Kotaku reports that N'Gai Croal will exit the video game beat at Newsweek as of Friday.
The news mag, which has fallen on hard times, is re-inventing itself - and so, apparently is N'Gai. After 14 years with Newsweek, he has accepted a buyout. N'Gai explains:
I always thought I was going to do end up in movies or something else, but I kind of got sidetracked into journalism. It's one of the most amazing things that's happened to me. But when the buyout came around again, I said to myself if I don't do this now when am I going to do it?
I want to do something more creative than when you are on the journalism side of things. I think it's going to be a combination of things, I'm still in the process of figuring that out. There is some interest in me consulting on games, that's something I'm interested in as well.
I wont be doing pre-release coverage of games the way I was for Level Up and Newsweek because that can be a conflict of interest.
In other game journo news, our buddy Mike Antonucci, lately of the San Jose Mercury-News, has started a new blog, Sector Earth.
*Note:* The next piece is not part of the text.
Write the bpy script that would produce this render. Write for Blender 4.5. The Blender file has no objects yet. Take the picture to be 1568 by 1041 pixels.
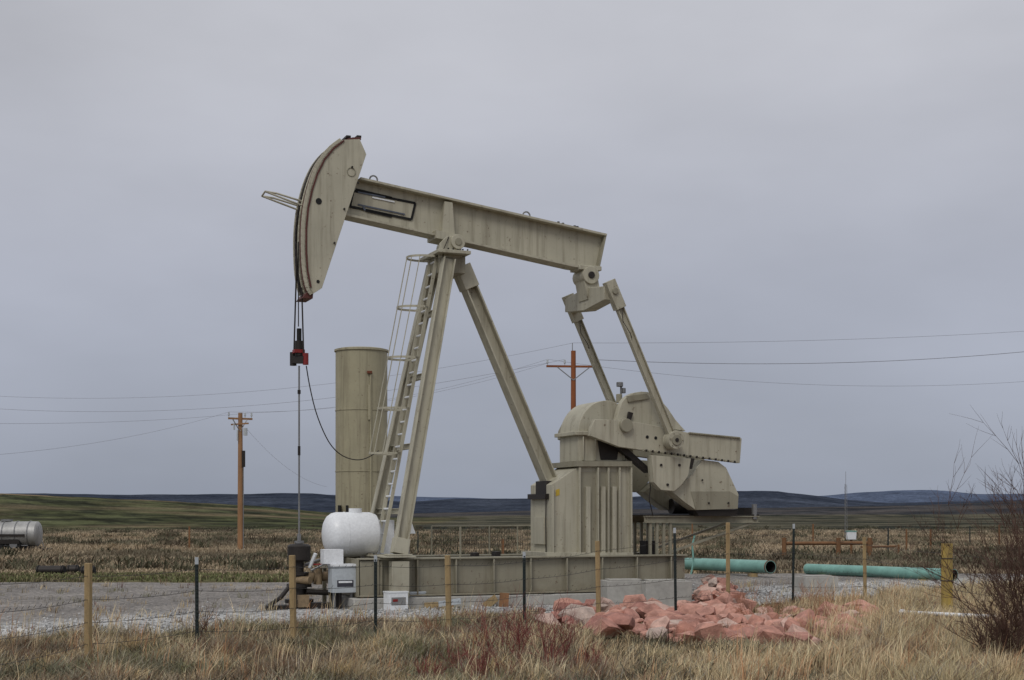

Among his first posts, Mike sets the record straight concerning a controversial interview with Peter Moore on the Xbox 360 RROD fiasco.
Don't invite Ben Kuchera of Ars Technica and Activision Blizzard boss Bobby Kotick to the same party.
Yesterday, Kuchera penned a surprisingly personal criticism of the long-time CEO, including a photo of Kotick with devil's horns added (left). In the column, Kuchera refers to Kotick as "a carpetbagger," "the devil," "brazen," and possessed of a "cash lust."
At issue seems to be Kuchera's feeling that Kotick is all about the Benjamins, not the games:
That's why I find Bobby Kotick so distasteful—the man is a carpetbagger... usually, when you put the devil in charge, you have the good graces to at least keep a smooth-talking demon or two around to deal with the press. With Kotick, he's very brazen about his need to squeeze every last dollar he can out of every franchise under the Activision Blizzard label. He wants to exploit his games. He wants to make sure he has a sequel every year, and don't forget the Wii and DS ports. Why have one StarCraft game if you can have three?...
Kotick doesn't play his games, and it shows. He has a tin ear when it comes to speaking to investors or the press. This is a guy who looks at the balance sheets of World of Warcraft and wants more, more, more... and it's doubtful he even knows the name of Azeroth. Under his control, Activision Blizzard has started to look and feel like the Shire at the end of the Lord of the Rings (and by that, I mean the books' vision)...
World of Warcraft may look like it will go on forever, but the only thing greater than the loyalty of those players is Kotick's cash-lust. The only question is if the two will ever collide...
Whatever one might think of the man, Kotick clearly has business acumen. He was runner-up as Marketwatch's CEO of the Year for 2008 and is currently featured on the cover of Forbes. In fact, the business mag's profile of Kotick comes in for a mention by Kuchera. Some gamers are upset by a line penned by writer Peter Beller and not attributed to the Activision Blizzard CEO:
EA also teamed with MTV to sell Rock Band, a shameless knockoff of Guitar Hero that added drums, bass and a microphone to the world of make-believe rock stars.